When the Tesla Model 3 was unveiled on March 31, 2016, founder and chief executive Musk announced that the carmaker opened up orders to residents of India, Brazil, South Africa, South Korea, New Zealand, Singapore, and Ireland as well. The offer caught the fancy of India’s startup bigwigs like venture capitalist Mahesh Murthy and Paytm founder Vijay Shekhar Sharma, who were among over 115,000 Tesla enthusiasts from around the world who all forked over $1,000 to reserve a car to be delivered later.

The reservations were made in the absence of an official India debut date for the four-door sedan. At the time, there was no word on the price either. It will presumably cost well over double the US retail price of $35,000 (Rs23.4 lakh) considering that India levies an around 125% duty on imported vehicles to protect domestic manufacturers.

While India is poised to become the world’s third-largest auto market by 2020, the electric-car market remains small. More than 95% of the electric vehicles on the roads are low-speed electric scooters, industry lobby group Society of Manufacturers of Electric Vehicles claims. Tesla’s environmentally friendly cars could face less resistance than fuel-run cars since it helps the government’s vision of making all vehicles in India electric by 2030. Tesla entering the market “will not prop up sales of electric vehicles in India, but it will create an aura that will augur well for the electric vehicles industry,” Abdul Majeed, partner and national auto practice leader at PricewaterhouseCoopers, told Mint.
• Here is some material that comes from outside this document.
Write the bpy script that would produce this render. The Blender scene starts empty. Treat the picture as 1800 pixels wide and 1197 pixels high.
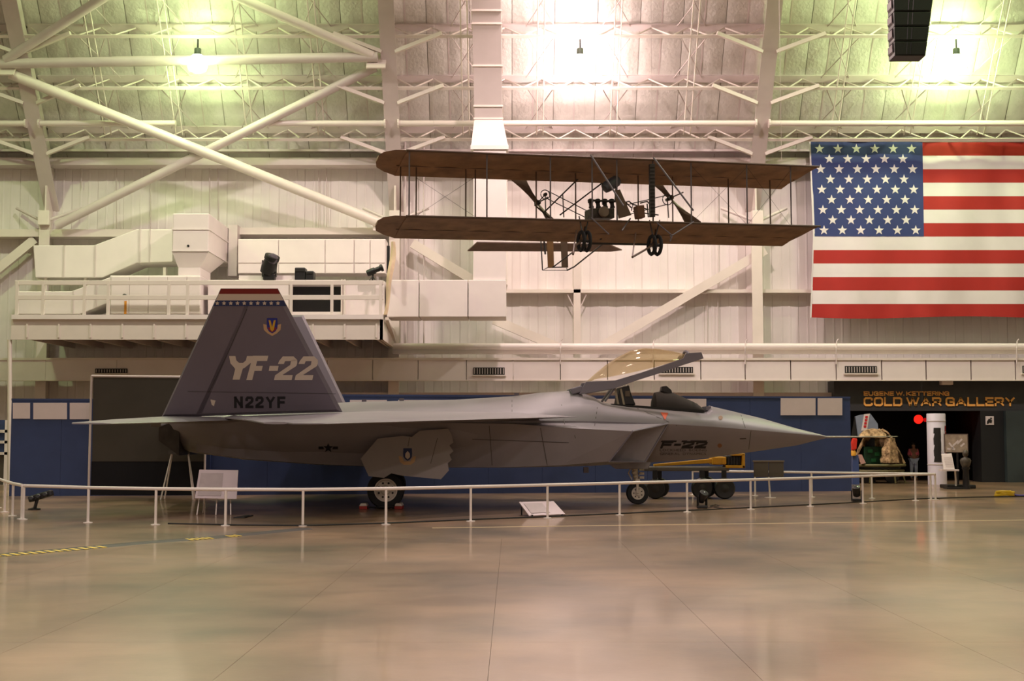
import bpy, bmesh, math, random
from mathutils import Vector, Matrix
from mathutils.bvhtree import BVHTree

# ------------------------------------------------------------------ camera, world, lights, exposure
F = 2300.0; CX = 900.0; CY = 598.5; CAMZ = 1.7; TH = math.atan(168.5 / F)
SC = bpy.context.scene
COL = SC.collection
cam = bpy.data.cameras.new('camera'); cam.sensor_width = 36.0; cam.lens = F / 1800 * 36.0
cam.clip_end = 300
camo = bpy.data.objects.new('camera', cam); COL.objects.link(camo)
camo.location = (0, 0, CAMZ); camo.rotation_euler = (math.pi / 2 + TH, 0, 0)
SC.camera = camo
w = bpy.data.worlds.new('world'); SC.world = w; w.use_nodes = True
w.node_tree.nodes['Background'].inputs[0].default_value = (0.9, 0.78, 0.66, 1)
w.node_tree.nodes['Background'].inputs[1].default_value = 0.25
SC.view_settings.view_transform = 'Standard'
try: SC.view_settings.look = 'None'
except Exception: pass
SC.view_settings.exposure = 0.16; SC.view_settings.gamma = 1.0; SC.view_settings.use_curve_mapping = False
SC.cycles.max_bounces = 6; SC.cycles.diffuse_bounces = 4; SC.cycles.glossy_bounces = 3
SC.cycles.transparent_max_bounces = 8; SC.cycles.transmission_bounces = 4
SC.cycles.caustics_reflective = False; SC.cycles.caustics_refractive = False
SC.cycles.sample_clamp_indirect = 6.0

PINK = (1.0, 0.76, 0.72); GREEN = (0.76, 1.0, 0.45); WARM = (1.0, 0.87, 0.80)
def area_lamp(x, y, z, size, power, col, tilt=0.0):
    l = bpy.data.lights.new('high_bay_glow', 'AREA'); l.shape = 'DISK'; l.size = size
    l.energy = power; l.color = col
    o = bpy.data.objects.new('high_bay_glow', l); COL.objects.link(o)
    o.location = (x, y, z); o.rotation_euler = (tilt, 0, 0)
def bulb_lamp(x, y, z, power, col):
    l = bpy.data.lights.new('high_bay_bulb', 'SPOT'); l.spot_size = 2.75; l.spot_blend = 0.5; l.energy = power; l.color = col; l.shadow_soft_size = 0.4
    o = bpy.data.objects.new('high_bay_bulb', l); COL.objects.link(o); o.location = (x, y, z)
# the hall's own high bays above and behind the photographer (outside the frame)
HALL_POWER = 280
for x, c, k in ((-21, GREEN, .7), (-10, WARM, .9), (2.5, PINK, 1.6), (15, WARM, 1.0)):   # the bay over the jet and the wall
    bulb_lamp(x, 37.0, 19.0, 3500 * k, c)
for x, c in ((-18, WARM), (-6, WARM), (5, PINK), (17, WARM)):   # the bays behind the photographer
    bulb_lamp(x, 2.0, 15.0, 3500, c)
for iy, y in enumerate((26, 14)):
    for ix, x in enumerate((-20, -8, 3, 15)):
        c = [WARM, WARM, PINK, GREEN][ix]
        area_lamp(x, y, 20.5, 1.6, HALL_POWER, c)

# ------------------------------------------------------------------ helpers
def ray(u, v):
    a = (u - CX) / F; b = (CY - v) / F
    return a, math.cos(TH) - b * math.sin(TH), math.sin(TH) + b * math.cos(TH)
def P(u, v, Y):                       # the point of the hall at distance Y that the photograph shows at (u, v)
    dx, dy, dz = ray(u, v); t = Y / dy
    return Vector((dx * t, Y, CAMZ + dz * t))
def G(u, v):                          # ... on the floor
    dx, dy, dz = ray(u, v); t = -CAMZ / dz
    return Vector((dx * t, dy * t, 0.0))
def PX(u, Y): return (u - CX) / F * Y
def PZ(v, Y): return P(900, v, Y).z

def lin(c):
    return tuple(((x / 255) / 12.92 if x / 255 <= 0.04045 else ((x / 255 + 0.055) / 1.055) ** 2.4) for x in c)
MATS = {}
def mat(name, rgb, rough=0.6, metal=0.0, var=0.0, scale=3.0, bump=0.0, bscale=30.0, spec=0.5, emit=None, estr=0.0, stretch=None, rgb2=None):
    if name in MATS: return MATS[name]
    m = bpy.data.materials.new(name); m.use_nodes = True
    nt = m.node_tree; b = nt.nodes['Principled BSDF']; c = lin(rgb) + (1,)
    b.inputs['Base Color'].default_value = c
    b.inputs['Roughness'].default_value = rough; b.inputs['Metallic'].default_value = metal
    b.inputs['Specular IOR Level'].default_value = spec
    if var > 0 or bump > 0:
        tc = nt.nodes.new('ShaderNodeTexCoord'); mp = nt.nodes.new('ShaderNodeMapping')
        nt.links.new(tc.outputs['Object'], mp.inputs['Vector'])
        if stretch: mp.inputs['Scale'].default_value = stretch
    if var > 0:
        n = nt.nodes.new('ShaderNodeTexNoise'); n.inputs['Scale'].default_value = scale; n.inputs['Detail'].default_value = 5
        nt.links.new(mp.outputs[0], n.inputs['Vector'])
        r = nt.nodes.new('ShaderNodeValToRGB')
        r.color_ramp.elements[0].position = 0.3; r.color_ramp.elements[1].position = 0.7
        lo = lin(rgb2) if rgb2 else tuple(x * (1 - var) for x in c[:3])
        hi = tuple(min(1, x * (1 + var * 0.5)) for x in c[:3])
        r.color_ramp.elements[0].color = lo + (1,); r.color_ramp.elements[1].color = hi + (1,)
        nt.links.new(n.outputs['Fac'], r.inputs['Fac']); nt.links.new(r.outputs['Color'], b.inputs['Base Color'])
    if bump > 0:
        n2 = nt.nodes.new('ShaderNodeTexNoise'); n2.inputs['Scale'].default_value = bscale; n2.inputs['Detail'].default_value = 3
        nt.links.new(mp.outputs[0], n2.inputs['Vector'])
        bp = nt.nodes.new('ShaderNodeBump'); bp.inputs['Strength'].default_value = bump; bp.inputs['Distance'].default_value = 0.05
        nt.links.new(n2.outputs['Fac'], bp.inputs['Height']); nt.links.new(bp.outputs[0], b.inputs['Normal'])
    if emit:
        b.inputs['Emission Color'].default_value = tuple(emit) + (1,); b.inputs['Emission Strength'].default_value = estr
    MATS[name] = m
    return m

WM = {}                                # world matrix of every parent
class MB:
    def __init__(s): s.v = []; s.f = []
    def add(s, vs, fs):
        o = len(s.v); s.v += [tuple(v) for v in vs]; s.f += [tuple(i + o for i in f) for f in fs]; return s
    def box(s, c, d, rot=None):
        x, y, z = d[0] / 2, d[1] / 2, d[2] / 2
        vs = [Vector((i * x, j * y, k * z)) for i in (-1, 1) for j in (-1, 1) for k in (-1, 1)]
        if rot is not None: vs = [rot @ v for v in vs]
        c = Vector(c)
        return s.add([v + c for v in vs], [(0, 1, 3, 2), (4, 6, 7, 5), (0, 4, 5, 1), (2, 3, 7, 6), (0, 2, 6, 4), (1, 5, 7, 3)])
    def box2(s, a, b):
        return s.box([(a[i] + b[i]) / 2 for i in range(3)], [abs(b[i] - a[i]) for i in range(3)])
    def beam(s, p, q, wd, ht, up=(0, 0, 1)):          # rectangular bar from p to q
        p, q = Vector(p), Vector(q); d = (q - p); L = d.length; d.normalize(); up = Vector(up)
        sx = d.cross(up)
        if sx.length < 1e-4: sx = d.cross(Vector((1, 0, 0)))
        sx.normalize(); uz = sx.cross(d)
        return s.box((p + q) / 2, (wd, L, ht), Matrix((sx, d, uz)).transposed())
    def tube(s, p, q, r, n=8, r2=None):
        p, q = Vector(p), Vector(q); d = (q - p).normalized()
        a = d.cross(Vector((0, 0, 1)))
        if a.length < 1e-3: a = d.cross(Vector((1, 0, 0)))
        a.normalize(); b = d.cross(a); r2 = r if r2 is None else r2
        vs = []
        for c, rr in ((p, r), (q, r2)):
            vs += [c + (a * math.cos(2 * math.pi * i / n) + b * math.sin(2 * math.pi * i / n)) * rr for i in range(n)]
        fs = [(i, (i + 1) % n, n + (i + 1) % n, n + i) for i in range(n)] + [tuple(range(n))[::-1], tuple(range(n, 2 * n))]
        return s.add(vs, fs)
    def path(s, pts, r, n=6):
        pts = [Vector(p) for p in pts]; vs = []; m = len(pts)
        for k, p in enumerate(pts):
            d = (pts[min(k + 1, m - 1)] - pts[max(k - 1, 0)]).normalized()
            a = d.cross(Vector((0, 0, 1)))
            if a.length < 1e-3: a = d.cross(Vector((1, 0, 0)))
            a.normalize(); b = d.cross(a)
            vs += [p + (a * math.cos(2 * math.pi * i / n) + b * math.sin(2 * math.pi * i / n)) * r for i in range(n)]
        fs = [(k * n + i, k * n + (i + 1) % n, (k + 1) * n + (i + 1) % n, (k + 1) * n + i) for k in range(m - 1) for i in range(n)]
        fs += [tuple(range(n))[::-1], tuple(range((m - 1) * n, m * n))]
        return s.add(vs, fs)
    def prism(s, pts, vec):
        pts = [Vector(p) for p in pts]; vec = Vector(vec); n = len(pts)
        return s.add(pts + [p + vec for p in pts], [tuple(range(n))[::-1], tuple(range(n, 2 * n))] +
                     [(i, (i + 1) % n, n + (i + 1) % n, n + i) for i in range(n)])
    def lathe(s, c, axis, prof, n=24, cap=True):                 # prof: (radius, height along axis)
        c = Vector(c); d = Vector(axis).normalized(); a = d.cross(Vector((0.13, 0.27, 0.95))).normalized(); b = d.cross(a)
        vs = []
        for r, h in prof:
            vs += [c + d * h + (a * math.cos(2 * math.pi * i / n) + b * math.sin(2 * math.pi * i / n)) * max(r, 1e-4) for i in range(n)]
        m = len(prof)
        fs = [(k * n + i, k * n + (i + 1) % n, (k + 1) * n + (i + 1) % n, (k + 1) * n + i) for k in range(m - 1) for i in range(n)]
        if cap: fs += [tuple(range(n))[::-1], tuple(range((m - 1) * n, m * n))]
        return s.add(vs, fs)
    def loft(s, rings, cap=True):
        n = len(rings[0]); m = len(rings); vs = [p for r in rings for p in r]
        fs = [(k * n + i, k * n + (i + 1) % n, (k + 1) * n + (i + 1) % n, (k + 1) * n + i) for k in range(m - 1) for i in range(n)]
        if cap: fs += [tuple(range(n))[::-1], tuple(range((m - 1) * n, m * n))]
        return s.add(vs, fs)
    def ball(s, c, r, n=12, sq=(1, 1, 1)):
        c = Vector(c); m = n // 2; rings = []
        for k in range(m + 1):
            t = math.pi * k / m
            rings.append([c + Vector((r * sq[0] * max(math.sin(t), 1e-3) * math.cos(2 * math.pi * i / n),
                                      r * sq[1] * max(math.sin(t), 1e-3) * math.sin(2 * math.pi * i / n), r * sq[2] * math.cos(t))) for i in range(n)])
        return s.loft(rings)
    def mesh(s, name, m, smooth=0.0):
        me = bpy.data.meshes.new(name); me.from_pydata(s.v, [], s.f); me.update()
        bm = bmesh.new(); bm.from_mesh(me); bmesh.ops.recalc_face_normals(bm, faces=bm.faces); bm.to_mesh(me); bm.free()
        me.materials.append(m)
        if smooth:
            me.polygons.foreach_set('use_smooth', [True] * len(me.polygons)); me.set_sharp_from_angle(angle=math.radians(smooth))
        return me
    def build(s, name, m, parent=None, smooth=0.0, bevel=0.0, local=False, label=None):
        o = bpy.data.objects.new(name, s.mesh(name, m, smooth)); COL.objects.link(o)
        WM[o.name] = Matrix.Identity(4)
        if parent is not None:
            o.parent = parent
            if local: WM[o.name] = WM[parent.name]
            else: o.matrix_parent_inverse = WM[parent.name].inverted()
        if bevel:
            b = o.modifiers.new('bevel', 'BEVEL'); b.width = bevel; b.segments = 2; b.limit_method = 'ANGLE'
        if label: o['label'] = label
        return o
def inst(name, me, M, parent, local=False):            # a piece that shares its mesh with its like
    o = bpy.data.objects.new(name, me); COL.objects.link(o); o.matrix_basis = M; o.parent = parent
    if not local: o.matrix_parent_inverse = WM[parent.name].inverted()
    WM[o.name] = (WM[parent.name] @ M) if local else M
    return o
def T(x, y, z): return Matrix.Translation((x, y, z))
def tag(o, label, cat, group=None, kind=None):
    if label: o['label'] = label
    if cat: o['category'] = cat
    if group: o['group'] = group
    if kind: o['kind'] = kind
    return o
def thing(name, label, cat, loc=(0, 0, 0), group=None, rz=0.0):
    o = bpy.data.objects.new(name, None); COL.objects.link(o); o.location = loc; o.rotation_euler = (0, 0, rz)
    o.empty_display_size = 0.2
    WM[o.name] = Matrix.Translation(loc) @ Matrix.Rotation(rz, 4, 'Z')
    return tag(o, label, cat, group)
def struct(o): o['kind'] = 'structure'; return o
def dup(root, delta, label=None):
    r = root.copy(); COL.objects.link(r); r.location = root.location + Vector(delta)
    WM[r.name] = Matrix.Translation(delta) @ WM[root.name]
    for ch in list(root.children):
        c = ch.copy(); COL.objects.link(c); c.parent = r; c.matrix_parent_inverse = ch.matrix_parent_inverse.copy()
        for g in list(ch.children):
            d = g.copy(); COL.objects.link(d); d.parent = c; d.matrix_parent_inverse = g.matrix_parent_inverse.copy()
    if label: r['label'] = label
    return r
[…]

In Oct. 2015, Tesla shared plans for opening a “gigafactory” to mass-produce lithium-ion batteries—known for their efficiency in recharging and storing energy—in India. After targeting rural electrification with solar energy, Musk could help ease urban India’s pollution woes next. The burgeoning air pollution, which kills 1.2 million people each year, can likely be partly countered by swapping out gas-guzzling vehicles for electric ones.

To make its electric cars a reality in India within the short time-frame, Tesla needs to seriously ramp up efforts in setting up dealerships and service centers—both of which are currently non-existent. As for battery charging, the company has vowed to install a cross-country network of superchargers.

Tesla should also think long and hard before introducing autopilot, the much-hyped self-driving capability in all recent Tesla models, in a country with poor infrastructure, where deplorable driving skills rule, and pedestrians treat the road as one with the sidewalk.